> **WORK TO BE COMPLETED**: Return the lines from the one with "Generate a Blender" through the one with "COL = sc.collection", exactly as they appear and with no pictures.

···

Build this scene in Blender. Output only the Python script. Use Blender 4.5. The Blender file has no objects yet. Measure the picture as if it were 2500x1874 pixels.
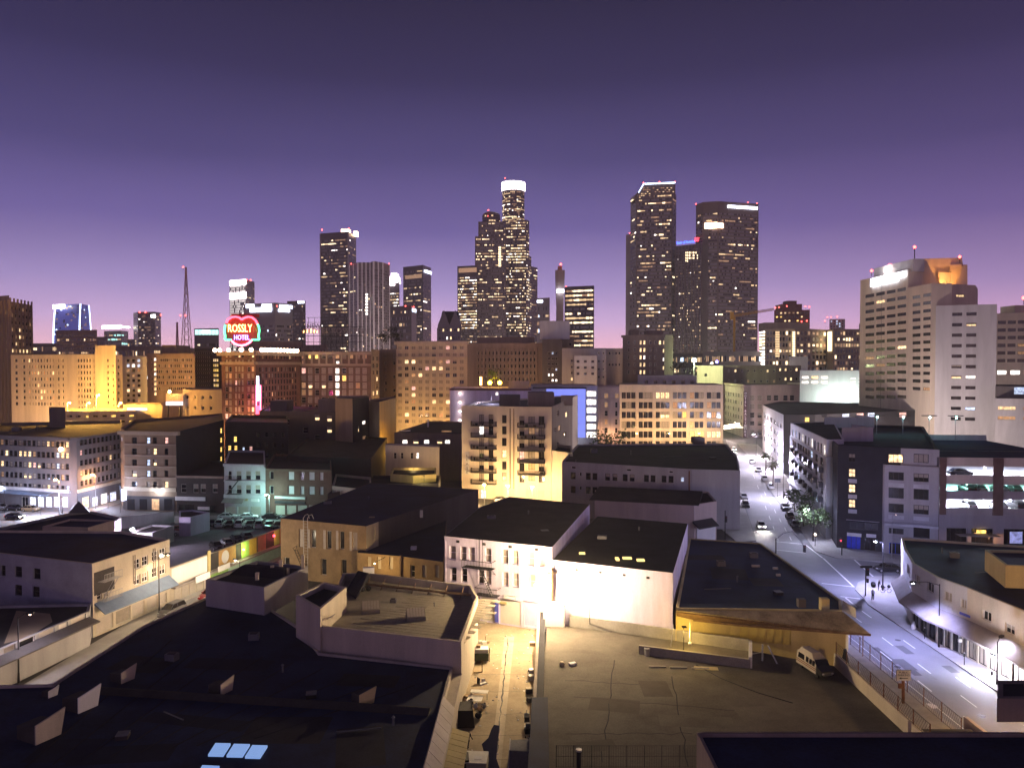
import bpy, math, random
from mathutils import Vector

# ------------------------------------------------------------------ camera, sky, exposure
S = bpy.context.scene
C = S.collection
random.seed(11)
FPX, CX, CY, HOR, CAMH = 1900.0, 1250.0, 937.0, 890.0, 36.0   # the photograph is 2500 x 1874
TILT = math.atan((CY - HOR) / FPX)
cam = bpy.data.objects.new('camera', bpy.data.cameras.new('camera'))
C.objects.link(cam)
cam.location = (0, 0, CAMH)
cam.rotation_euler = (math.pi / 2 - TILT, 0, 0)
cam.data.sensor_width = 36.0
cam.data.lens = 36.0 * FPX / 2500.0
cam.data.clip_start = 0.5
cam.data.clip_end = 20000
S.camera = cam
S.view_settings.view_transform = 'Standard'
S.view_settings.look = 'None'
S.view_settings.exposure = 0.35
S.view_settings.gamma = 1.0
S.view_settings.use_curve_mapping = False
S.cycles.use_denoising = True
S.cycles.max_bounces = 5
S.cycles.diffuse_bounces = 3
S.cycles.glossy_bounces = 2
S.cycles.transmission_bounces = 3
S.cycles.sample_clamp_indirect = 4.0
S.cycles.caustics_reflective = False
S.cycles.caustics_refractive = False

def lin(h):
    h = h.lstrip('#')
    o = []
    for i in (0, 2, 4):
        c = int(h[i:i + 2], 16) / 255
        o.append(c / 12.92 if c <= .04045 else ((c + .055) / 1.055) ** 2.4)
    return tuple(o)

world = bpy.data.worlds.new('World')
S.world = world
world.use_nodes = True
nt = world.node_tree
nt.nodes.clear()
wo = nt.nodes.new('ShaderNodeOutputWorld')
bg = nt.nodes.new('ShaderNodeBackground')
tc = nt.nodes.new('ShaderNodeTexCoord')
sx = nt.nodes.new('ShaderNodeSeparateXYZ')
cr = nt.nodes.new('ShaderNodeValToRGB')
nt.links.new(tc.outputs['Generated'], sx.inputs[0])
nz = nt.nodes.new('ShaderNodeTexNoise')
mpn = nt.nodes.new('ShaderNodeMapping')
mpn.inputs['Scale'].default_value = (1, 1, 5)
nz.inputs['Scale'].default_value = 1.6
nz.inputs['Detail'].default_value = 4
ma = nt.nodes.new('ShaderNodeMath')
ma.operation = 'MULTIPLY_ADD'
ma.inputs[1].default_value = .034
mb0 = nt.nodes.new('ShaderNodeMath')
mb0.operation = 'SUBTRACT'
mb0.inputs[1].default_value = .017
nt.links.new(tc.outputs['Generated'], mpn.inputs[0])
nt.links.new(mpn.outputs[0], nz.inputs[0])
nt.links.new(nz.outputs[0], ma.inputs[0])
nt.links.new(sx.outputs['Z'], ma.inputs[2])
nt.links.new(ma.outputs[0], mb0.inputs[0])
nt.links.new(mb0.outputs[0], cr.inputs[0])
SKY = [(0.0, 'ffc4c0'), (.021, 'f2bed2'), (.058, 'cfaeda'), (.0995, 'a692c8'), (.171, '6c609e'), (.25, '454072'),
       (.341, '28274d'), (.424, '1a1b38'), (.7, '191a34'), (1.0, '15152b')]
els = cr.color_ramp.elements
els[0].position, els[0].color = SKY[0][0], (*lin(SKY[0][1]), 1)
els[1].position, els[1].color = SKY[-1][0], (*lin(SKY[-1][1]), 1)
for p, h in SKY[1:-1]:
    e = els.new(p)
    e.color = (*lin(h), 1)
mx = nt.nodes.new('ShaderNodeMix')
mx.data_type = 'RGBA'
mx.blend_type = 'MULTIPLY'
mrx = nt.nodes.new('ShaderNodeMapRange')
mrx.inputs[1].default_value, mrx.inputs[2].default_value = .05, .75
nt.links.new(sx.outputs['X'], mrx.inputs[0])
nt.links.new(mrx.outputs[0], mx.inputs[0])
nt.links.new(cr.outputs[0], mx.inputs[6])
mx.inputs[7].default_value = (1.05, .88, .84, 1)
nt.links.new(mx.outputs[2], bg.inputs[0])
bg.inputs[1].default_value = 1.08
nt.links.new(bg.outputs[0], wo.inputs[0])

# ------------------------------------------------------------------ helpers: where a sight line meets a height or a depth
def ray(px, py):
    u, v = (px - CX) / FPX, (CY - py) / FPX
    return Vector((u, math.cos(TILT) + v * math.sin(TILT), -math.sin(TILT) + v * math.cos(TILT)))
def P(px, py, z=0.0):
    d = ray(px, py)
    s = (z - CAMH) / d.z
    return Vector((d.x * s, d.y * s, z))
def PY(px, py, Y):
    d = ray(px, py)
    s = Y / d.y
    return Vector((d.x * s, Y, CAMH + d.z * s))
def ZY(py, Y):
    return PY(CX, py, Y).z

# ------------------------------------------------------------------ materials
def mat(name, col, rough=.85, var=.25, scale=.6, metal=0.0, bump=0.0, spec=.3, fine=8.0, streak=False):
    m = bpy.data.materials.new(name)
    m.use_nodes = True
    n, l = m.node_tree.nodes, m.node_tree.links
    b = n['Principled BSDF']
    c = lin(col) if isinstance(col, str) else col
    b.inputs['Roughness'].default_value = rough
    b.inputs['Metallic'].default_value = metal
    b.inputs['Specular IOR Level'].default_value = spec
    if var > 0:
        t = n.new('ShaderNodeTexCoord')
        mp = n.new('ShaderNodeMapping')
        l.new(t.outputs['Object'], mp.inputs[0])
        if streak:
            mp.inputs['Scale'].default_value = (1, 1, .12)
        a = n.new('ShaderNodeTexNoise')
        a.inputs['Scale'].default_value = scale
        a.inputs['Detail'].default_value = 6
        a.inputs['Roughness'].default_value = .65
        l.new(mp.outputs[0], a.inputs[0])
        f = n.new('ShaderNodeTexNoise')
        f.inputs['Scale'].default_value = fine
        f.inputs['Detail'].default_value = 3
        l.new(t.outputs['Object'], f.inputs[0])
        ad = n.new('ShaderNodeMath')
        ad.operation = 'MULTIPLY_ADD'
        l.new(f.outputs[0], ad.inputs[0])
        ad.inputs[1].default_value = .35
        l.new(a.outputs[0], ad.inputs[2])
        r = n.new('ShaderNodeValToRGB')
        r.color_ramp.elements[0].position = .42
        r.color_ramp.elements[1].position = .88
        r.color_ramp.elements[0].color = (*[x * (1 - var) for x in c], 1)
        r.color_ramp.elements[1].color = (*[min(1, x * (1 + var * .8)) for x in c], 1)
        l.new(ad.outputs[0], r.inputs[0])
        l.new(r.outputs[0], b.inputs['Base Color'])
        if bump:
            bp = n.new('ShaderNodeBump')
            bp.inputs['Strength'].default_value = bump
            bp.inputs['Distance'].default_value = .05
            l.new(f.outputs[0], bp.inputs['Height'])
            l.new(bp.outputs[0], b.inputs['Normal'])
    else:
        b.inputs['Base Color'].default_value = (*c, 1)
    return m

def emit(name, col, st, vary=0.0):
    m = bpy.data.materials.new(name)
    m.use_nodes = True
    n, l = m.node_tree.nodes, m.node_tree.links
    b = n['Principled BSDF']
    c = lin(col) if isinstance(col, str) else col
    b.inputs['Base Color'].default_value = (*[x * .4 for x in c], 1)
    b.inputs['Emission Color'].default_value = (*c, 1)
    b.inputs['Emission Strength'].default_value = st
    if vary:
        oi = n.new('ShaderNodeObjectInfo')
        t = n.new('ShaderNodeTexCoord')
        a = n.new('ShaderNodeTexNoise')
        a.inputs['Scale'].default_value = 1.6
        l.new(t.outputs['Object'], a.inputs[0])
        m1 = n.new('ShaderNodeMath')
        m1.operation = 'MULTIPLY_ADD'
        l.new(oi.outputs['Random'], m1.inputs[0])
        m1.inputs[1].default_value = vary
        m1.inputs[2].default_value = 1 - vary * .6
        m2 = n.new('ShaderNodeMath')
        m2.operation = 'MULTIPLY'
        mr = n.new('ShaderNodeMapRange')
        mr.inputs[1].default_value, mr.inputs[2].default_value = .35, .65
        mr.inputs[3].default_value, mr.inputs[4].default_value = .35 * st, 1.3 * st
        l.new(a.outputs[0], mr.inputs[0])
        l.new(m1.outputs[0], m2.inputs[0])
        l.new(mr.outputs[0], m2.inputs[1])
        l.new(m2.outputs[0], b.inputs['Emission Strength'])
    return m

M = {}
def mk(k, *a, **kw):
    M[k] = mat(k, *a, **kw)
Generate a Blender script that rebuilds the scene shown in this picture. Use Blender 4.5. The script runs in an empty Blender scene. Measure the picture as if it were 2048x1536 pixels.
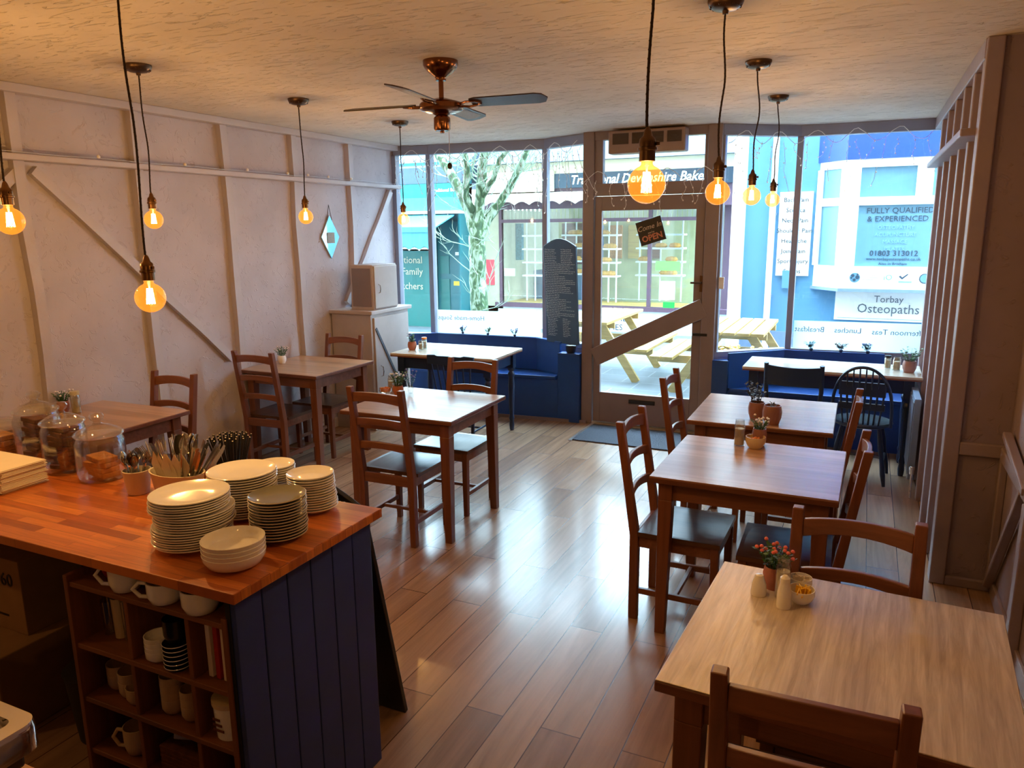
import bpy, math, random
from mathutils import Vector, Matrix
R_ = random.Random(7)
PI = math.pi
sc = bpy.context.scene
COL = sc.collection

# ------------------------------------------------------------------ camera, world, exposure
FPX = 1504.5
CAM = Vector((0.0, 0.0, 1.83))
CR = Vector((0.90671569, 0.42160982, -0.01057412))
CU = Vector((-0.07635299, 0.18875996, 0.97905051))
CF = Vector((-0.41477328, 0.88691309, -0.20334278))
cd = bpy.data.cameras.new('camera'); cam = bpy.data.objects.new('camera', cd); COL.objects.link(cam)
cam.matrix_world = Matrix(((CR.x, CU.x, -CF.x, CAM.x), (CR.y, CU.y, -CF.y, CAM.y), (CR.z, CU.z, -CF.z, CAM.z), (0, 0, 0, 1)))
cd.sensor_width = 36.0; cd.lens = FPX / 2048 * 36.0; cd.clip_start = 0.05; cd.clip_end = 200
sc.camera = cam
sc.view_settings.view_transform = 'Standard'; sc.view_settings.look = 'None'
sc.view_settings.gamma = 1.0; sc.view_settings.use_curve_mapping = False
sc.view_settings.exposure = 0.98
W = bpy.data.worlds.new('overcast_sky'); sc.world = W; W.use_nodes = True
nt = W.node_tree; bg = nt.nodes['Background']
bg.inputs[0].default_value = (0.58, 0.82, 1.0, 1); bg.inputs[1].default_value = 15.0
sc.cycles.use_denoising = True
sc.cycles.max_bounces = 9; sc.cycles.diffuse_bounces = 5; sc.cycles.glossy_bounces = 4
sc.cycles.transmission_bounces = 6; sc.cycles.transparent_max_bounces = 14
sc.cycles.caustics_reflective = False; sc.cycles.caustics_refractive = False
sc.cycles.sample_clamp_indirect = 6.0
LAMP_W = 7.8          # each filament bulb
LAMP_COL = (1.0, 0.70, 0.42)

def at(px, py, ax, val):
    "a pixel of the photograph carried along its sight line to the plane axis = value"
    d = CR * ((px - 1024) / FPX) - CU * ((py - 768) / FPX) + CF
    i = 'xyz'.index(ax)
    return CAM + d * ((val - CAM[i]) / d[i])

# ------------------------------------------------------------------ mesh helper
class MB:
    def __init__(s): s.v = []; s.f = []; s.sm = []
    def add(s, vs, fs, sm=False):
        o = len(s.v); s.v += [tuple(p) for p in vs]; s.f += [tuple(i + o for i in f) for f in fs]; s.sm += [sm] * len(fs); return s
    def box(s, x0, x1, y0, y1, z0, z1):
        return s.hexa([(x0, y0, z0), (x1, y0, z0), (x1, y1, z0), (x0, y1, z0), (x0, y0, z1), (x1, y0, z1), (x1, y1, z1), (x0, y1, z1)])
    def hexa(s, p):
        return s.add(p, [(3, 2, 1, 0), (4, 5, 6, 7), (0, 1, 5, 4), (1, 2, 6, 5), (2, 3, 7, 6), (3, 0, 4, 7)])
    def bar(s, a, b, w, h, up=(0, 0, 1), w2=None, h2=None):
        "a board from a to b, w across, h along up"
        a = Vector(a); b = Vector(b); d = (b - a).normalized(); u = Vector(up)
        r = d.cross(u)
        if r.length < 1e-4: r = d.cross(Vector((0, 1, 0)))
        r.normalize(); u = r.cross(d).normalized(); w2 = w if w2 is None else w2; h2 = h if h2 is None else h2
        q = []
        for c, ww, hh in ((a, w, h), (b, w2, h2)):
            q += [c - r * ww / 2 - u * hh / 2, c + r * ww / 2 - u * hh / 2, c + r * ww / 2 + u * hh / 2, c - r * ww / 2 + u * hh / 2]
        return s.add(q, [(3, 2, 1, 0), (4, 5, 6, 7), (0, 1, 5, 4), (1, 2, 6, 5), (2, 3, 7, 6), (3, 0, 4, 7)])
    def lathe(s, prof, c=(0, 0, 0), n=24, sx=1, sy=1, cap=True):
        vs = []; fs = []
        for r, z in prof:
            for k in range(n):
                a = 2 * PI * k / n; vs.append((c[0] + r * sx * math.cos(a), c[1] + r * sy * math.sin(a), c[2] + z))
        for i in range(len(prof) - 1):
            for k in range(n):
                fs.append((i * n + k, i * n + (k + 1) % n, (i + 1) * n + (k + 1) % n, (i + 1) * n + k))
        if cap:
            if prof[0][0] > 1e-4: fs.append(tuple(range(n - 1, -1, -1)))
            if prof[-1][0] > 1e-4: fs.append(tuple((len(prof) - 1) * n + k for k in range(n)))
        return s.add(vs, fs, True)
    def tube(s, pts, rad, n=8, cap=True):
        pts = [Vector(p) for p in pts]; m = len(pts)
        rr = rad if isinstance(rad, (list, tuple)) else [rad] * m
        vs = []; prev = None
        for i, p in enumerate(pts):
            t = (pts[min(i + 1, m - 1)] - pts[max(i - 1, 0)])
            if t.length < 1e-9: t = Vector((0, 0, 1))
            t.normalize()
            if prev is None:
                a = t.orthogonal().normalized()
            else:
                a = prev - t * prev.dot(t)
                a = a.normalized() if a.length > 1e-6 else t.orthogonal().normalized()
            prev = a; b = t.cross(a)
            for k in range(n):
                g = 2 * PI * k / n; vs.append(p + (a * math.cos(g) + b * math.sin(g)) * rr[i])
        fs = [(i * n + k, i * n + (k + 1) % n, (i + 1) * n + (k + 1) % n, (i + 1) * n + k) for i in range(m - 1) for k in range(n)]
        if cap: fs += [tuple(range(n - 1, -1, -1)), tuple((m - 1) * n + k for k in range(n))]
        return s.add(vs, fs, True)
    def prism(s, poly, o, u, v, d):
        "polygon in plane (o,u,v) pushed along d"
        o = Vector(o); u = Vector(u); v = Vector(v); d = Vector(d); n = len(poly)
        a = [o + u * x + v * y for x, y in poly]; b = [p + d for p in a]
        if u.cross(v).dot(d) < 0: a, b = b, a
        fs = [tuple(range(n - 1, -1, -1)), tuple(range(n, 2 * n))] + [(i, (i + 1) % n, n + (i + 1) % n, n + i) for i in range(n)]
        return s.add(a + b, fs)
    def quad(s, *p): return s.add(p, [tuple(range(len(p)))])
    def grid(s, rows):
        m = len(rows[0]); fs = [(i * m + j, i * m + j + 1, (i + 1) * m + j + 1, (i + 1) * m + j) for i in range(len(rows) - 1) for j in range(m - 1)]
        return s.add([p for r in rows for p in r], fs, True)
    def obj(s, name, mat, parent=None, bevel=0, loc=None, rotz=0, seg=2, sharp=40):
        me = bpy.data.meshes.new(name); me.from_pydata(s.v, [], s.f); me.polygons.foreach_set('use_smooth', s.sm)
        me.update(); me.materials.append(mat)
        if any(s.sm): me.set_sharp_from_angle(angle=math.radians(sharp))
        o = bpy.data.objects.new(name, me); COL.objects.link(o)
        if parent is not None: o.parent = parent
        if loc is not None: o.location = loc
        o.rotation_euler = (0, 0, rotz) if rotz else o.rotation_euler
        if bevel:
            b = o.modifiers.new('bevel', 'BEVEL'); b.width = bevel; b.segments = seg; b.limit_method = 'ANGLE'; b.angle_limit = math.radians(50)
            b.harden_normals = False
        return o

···

> **SOLUTION TO THIS TASK**:
Generate a Blender script that rebuilds the scene shown in this picture. Use Blender 4.5. The script runs in an empty Blender scene. Measure the picture as if it were 2048x1536 pixels.
import bpy, math, random
from mathutils import Vector, Matrix
R_ = random.Random(7)
PI = math.pi
sc = bpy.context.scene
COL = sc.collection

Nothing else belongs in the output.